**Written task:** Repeat the listing below in full, exactly as it stands.

**Data:**
-.-.-
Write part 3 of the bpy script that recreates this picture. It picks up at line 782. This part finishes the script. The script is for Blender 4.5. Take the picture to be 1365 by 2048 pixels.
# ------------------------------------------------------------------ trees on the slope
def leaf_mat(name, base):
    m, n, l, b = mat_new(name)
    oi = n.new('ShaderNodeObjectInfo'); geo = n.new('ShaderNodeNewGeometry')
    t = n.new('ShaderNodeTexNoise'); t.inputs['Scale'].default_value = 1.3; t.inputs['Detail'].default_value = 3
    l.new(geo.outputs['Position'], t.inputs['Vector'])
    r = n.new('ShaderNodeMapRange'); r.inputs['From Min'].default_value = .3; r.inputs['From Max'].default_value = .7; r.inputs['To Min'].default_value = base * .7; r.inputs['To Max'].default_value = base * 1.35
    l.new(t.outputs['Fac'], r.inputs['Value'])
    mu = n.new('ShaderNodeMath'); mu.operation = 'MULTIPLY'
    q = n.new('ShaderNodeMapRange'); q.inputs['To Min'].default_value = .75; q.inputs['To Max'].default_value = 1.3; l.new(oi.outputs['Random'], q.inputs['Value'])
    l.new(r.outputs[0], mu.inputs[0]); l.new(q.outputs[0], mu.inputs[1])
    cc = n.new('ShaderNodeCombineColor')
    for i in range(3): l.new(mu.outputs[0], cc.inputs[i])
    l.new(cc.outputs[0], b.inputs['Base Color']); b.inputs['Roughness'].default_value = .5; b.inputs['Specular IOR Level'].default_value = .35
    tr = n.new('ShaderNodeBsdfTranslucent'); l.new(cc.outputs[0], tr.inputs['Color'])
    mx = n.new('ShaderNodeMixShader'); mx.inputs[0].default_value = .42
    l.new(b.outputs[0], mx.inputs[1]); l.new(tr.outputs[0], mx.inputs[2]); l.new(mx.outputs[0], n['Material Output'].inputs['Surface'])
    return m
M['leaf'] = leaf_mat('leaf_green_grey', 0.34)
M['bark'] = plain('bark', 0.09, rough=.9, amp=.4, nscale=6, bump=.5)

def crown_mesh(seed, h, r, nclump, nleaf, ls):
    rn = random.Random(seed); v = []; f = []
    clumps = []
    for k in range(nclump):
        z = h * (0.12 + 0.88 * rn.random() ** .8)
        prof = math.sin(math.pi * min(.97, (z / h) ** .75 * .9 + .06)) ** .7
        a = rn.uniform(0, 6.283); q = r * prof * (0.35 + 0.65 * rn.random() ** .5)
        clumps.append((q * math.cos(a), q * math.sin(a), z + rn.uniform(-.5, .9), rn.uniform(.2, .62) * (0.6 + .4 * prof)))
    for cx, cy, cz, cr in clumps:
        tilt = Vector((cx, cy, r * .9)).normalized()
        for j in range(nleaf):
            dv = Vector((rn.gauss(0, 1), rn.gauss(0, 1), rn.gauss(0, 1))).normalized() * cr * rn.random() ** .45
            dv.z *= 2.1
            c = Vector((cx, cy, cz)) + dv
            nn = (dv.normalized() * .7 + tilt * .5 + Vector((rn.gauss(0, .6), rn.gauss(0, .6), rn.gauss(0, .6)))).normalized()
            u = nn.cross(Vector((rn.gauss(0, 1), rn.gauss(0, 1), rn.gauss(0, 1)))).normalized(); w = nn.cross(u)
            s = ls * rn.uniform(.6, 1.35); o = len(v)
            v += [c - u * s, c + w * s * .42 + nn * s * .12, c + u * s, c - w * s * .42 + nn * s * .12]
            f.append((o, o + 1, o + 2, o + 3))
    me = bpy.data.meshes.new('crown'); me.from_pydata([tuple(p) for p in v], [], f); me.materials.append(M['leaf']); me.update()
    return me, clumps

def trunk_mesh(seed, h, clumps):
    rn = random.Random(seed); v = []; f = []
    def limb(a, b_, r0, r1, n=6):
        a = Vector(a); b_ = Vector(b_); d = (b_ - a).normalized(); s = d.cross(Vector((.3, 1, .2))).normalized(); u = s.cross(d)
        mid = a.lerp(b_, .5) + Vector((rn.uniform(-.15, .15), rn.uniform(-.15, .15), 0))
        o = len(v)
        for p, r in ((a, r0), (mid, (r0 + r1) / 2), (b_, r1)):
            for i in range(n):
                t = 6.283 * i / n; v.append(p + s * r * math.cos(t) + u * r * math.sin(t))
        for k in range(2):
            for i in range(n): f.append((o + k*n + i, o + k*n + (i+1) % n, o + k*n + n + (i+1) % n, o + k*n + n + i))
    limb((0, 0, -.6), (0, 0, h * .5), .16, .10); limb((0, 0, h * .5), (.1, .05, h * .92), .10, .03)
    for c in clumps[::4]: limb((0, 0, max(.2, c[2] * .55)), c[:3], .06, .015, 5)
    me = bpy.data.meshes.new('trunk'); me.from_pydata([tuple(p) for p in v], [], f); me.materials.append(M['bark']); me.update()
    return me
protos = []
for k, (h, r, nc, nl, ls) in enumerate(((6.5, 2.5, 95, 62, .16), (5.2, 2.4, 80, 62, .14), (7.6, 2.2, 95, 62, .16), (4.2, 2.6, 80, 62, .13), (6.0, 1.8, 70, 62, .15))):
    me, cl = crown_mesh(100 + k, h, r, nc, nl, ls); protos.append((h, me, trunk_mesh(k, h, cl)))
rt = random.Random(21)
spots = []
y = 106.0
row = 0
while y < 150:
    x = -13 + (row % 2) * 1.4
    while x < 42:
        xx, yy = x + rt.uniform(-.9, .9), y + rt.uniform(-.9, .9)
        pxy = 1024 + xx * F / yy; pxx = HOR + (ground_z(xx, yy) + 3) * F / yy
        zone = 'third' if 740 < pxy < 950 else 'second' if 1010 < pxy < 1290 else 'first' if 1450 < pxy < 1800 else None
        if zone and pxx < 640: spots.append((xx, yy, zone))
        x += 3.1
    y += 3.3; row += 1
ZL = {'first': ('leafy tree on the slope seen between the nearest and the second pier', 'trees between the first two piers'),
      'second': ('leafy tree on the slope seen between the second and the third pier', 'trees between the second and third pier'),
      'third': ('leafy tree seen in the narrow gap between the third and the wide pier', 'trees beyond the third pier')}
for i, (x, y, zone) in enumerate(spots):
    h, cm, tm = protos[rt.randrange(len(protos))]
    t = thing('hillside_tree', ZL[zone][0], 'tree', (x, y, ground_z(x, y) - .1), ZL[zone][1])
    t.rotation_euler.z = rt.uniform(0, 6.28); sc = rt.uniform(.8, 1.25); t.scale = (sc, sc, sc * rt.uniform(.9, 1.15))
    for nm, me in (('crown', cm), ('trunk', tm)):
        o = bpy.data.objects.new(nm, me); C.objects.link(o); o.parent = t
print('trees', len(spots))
-.-.-
**The response:**
Write part 3 of the bpy script that recreates this picture. It picks up at line 782. This part finishes the script. The script is for Blender 4.5. Take the picture to be 1365 by 2048 pixels.
# ------------------------------------------------------------------ trees on the slope
def leaf_mat(name, base):
    m, n, l, b = mat_new(name)
    oi = n.new('ShaderNodeObjectInfo'); geo = n.new('ShaderNodeNewGeometry')
    t = n.new('ShaderNodeTexNoise'); t.inputs['Scale'].default_value = 1.3; t.inputs['Detail'].default_value = 3
    l.new(geo.outputs['Position'], t.inputs['Vector'])
    r = n.new('ShaderNodeMapRange'); r.inputs['From Min'].default_value = .3; r.inputs['From Max'].default_value = .7; r.inputs['To Min'].default_value = base * .7; r.inputs['To Max'].default_value = base * 1.35
    l.new(t.outputs['Fac'], r.inputs['Value'])
    mu = n.new('ShaderNodeMath'); mu.operation = 'MULTIPLY'
    q = n.new('ShaderNodeMapRange'); q.inputs['To Min'].default_value = .75; q.inputs['To Max'].default_value = 1.3; l.new(oi.outputs['Random'], q.inputs['Value'])
    l.new(r.outputs[0], mu.inputs[0]); l.new(q.outputs[0], mu.inputs[1])
    cc = n.new('ShaderNodeCombineColor')
    for i in range(3): l.new(mu.outputs[0], cc.inputs[i])
    l.new(cc.outputs[0], b.inputs['Base Color']); b.inputs['Roughness'].default_value = .5; b.inputs['Specular IOR Level'].default_value = .35
    tr = n.new('ShaderNodeBsdfTranslucent'); l.new(cc.outputs[0], tr.inputs['Color'])
    mx = n.new('ShaderNodeMixShader'); mx.inputs[0].default_value = .42
    l.new(b.outputs[0], mx.inputs[1]); l.new(tr.outputs[0], mx.inputs[2]); l.new(mx.outputs[0], n['Material Output'].inputs['Surface'])
    return m
M['leaf'] = leaf_mat('leaf_green_grey', 0.34)
M['bark'] = plain('bark', 0.09, rough=.9, amp=.4, nscale=6, bump=.5)

def crown_mesh(seed, h, r, nclump, nleaf, ls):
    rn = random.Random(seed); v = []; f = []
    clumps = []
    for k in range(nclump):
        z = h * (0.12 + 0.88 * rn.random() ** .8)
        prof = math.sin(math.pi * min(.97, (z / h) ** .75 * .9 + .06)) ** .7
        a = rn.uniform(0, 6.283); q = r * prof * (0.35 + 0.65 * rn.random() ** .5)
        clumps.append((q * math.cos(a), q * math.sin(a), z + rn.uniform(-.5, .9), rn.uniform(.2, .62) * (0.6 + .4 * prof)))
    for cx, cy, cz, cr in clumps:
        tilt = Vector((cx, cy, r * .9)).normalized()
        for j in range(nleaf):
            dv = Vector((rn.gauss(0, 1), rn.gauss(0, 1), rn.gauss(0, 1))).normalized() * cr * rn.random() ** .45
            dv.z *= 2.1
            c = Vector((cx, cy, cz)) + dv
            nn = (dv.normalized() * .7 + tilt * .5 + Vector((rn.gauss(0, .6), rn.gauss(0, .6), rn.gauss(0, .6)))).normalized()
            u = nn.cross(Vector((rn.gauss(0, 1), rn.gauss(0, 1), rn.gauss(0, 1)))).normalized(); w = nn.cross(u)
            s = ls * rn.uniform(.6, 1.35); o = len(v)
            v += [c - u * s, c + w * s * .42 + nn * s * .12, c + u * s, c - w * s * .42 + nn * s * .12]
            f.append((o, o + 1, o + 2, o + 3))
    me = bpy.data.meshes.new('crown'); me.from_pydata([tuple(p) for p in v], [], f); me.materials.append(M['leaf']); me.update()
    return me, clumps

def trunk_mesh(seed, h, clumps):
    rn = random.Random(seed); v = []; f = []
    def limb(a, b_, r0, r1, n=6):
        a = Vector(a); b_ = Vector(b_); d = (b_ - a).normalized(); s = d.cross(Vector((.3, 1, .2))).normalized(); u = s.cross(d)
        mid = a.lerp(b_, .5) + Vector((rn.uniform(-.15, .15), rn.uniform(-.15, .15), 0))
        o = len(v)
        for p, r in ((a, r0), (mid, (r0 + r1) / 2), (b_, r1)):
            for i in range(n):
                t = 6.283 * i / n; v.append(p + s * r * math.cos(t) + u * r * math.sin(t))
        for k in range(2):
            for i in range(n): f.append((o + k*n + i, o + k*n + (i+1) % n, o + k*n + n + (i+1) % n, o + k*n + n + i))
    limb((0, 0, -.6), (0, 0, h * .5), .16, .10); limb((0, 0, h * .5), (.1, .05, h * .92), .10, .03)
    for c in clumps[::4]: limb((0, 0, max(.2, c[2] * .55)), c[:3], .06, .015, 5)
    me = bpy.data.meshes.new('trunk'); me.from_pydata([tuple(p) for p in v], [], f); me.materials.append(M['bark']); me.update()
    return me
protos = []
for k, (h, r, nc, nl, ls) in enumerate(((6.5, 2.5, 95, 62, .16), (5.2, 2.4, 80, 62, .14), (7.6, 2.2, 95, 62, .16), (4.2, 2.6, 80, 62, .13), (6.0, 1.8, 70, 62, .15))):
    me, cl = crown_mesh(100 + k, h, r, nc, nl, ls); protos.append((h, me, trunk_mesh(k, h, cl)))
rt = random.Random(21)
spots = []
y = 106.0
row = 0
while y < 150:
    x = -13 + (row % 2) * 1.4
    while x < 42:
        xx, yy = x + rt.uniform(-.9, .9), y + rt.uniform(-.9, .9)
        pxy = 1024 + xx * F / yy; pxx = HOR + (ground_z(xx, yy) + 3) * F / yy
        zone = 'third' if 740 < pxy < 950 else 'second' if 1010 < pxy < 1290 else 'first' if 1450 < pxy < 1800 else None
        if zone and pxx < 640: spots.append((xx, yy, zone))
        x += 3.1
    y += 3.3; row += 1
ZL = {'first': ('leafy tree on the slope seen between the nearest and the second pier', 'trees between the first two piers'),
      'second': ('leafy tree on the slope seen between the second and the third pier', 'trees between the second and third pier'),
      'third': ('leafy tree seen in the narrow gap between the third and the wide pier', 'trees beyond the third pier')}
for i, (x, y, zone) in enumerate(spots):
    h, cm, tm = protos[rt.randrange(len(protos))]
    t = thing('hillside_tree', ZL[zone][0], 'tree', (x, y, ground_z(x, y) - .1), ZL[zone][1])
    t.rotation_euler.z = rt.uniform(0, 6.28); sc = rt.uniform(.8, 1.25); t.scale = (sc, sc, sc * rt.uniform(.9, 1.15))
    for nm, me in (('crown', cm), ('trunk', tm)):
        o = bpy.data.objects.new(nm, me); C.objects.link(o); o.parent = t
print('trees', len(spots))